I would like for the church to be perfect, but it is not. While a part of me wants to say that it should be, it never will. I know this even as I often lament its imperfections in a way that might suggest the flaw could be fixed so that imperfection would become perfection. Some have often said in my presence that the church can never be perfect because it is filled with imperfect people. I suppose such is true enough, but at a more personal level I know that it can never be perfect because I am a part of it. I must accept my own flaws, my own imperfections, and my own misguided attempts to bring about a change that cannot happen.
Part of the problem is Pentecost. I see Pentecost and see a church overwhelmed by the Holy Spirit, centered on Jesus, and engaging in a powerful way a hostile world around it. What I easily overlook are those folks like Ananias and Sapphira as well as the initial reluctance to reach out into the world of the Gentile community. Only a season of persecution pushed the Jerusalem centered church out into the world. From the beginning the church has been imperfect. Perhaps, a better view of the church then and now is to say that it was and is both.
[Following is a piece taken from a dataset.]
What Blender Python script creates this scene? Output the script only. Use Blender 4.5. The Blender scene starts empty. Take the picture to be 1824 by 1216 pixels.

The church is both perfect and imperfect.
How can anything established upon the blood of Christ be imperfect and how can a church with folks like me be perfect? Even as Christ does not demand perfection from me, why should I demand perfection from His church? It is an imperfect and perfect church that Christ used to invite me to the cross and though I may moan in amazement that it sometimes misses the mark, I am still grateful for it.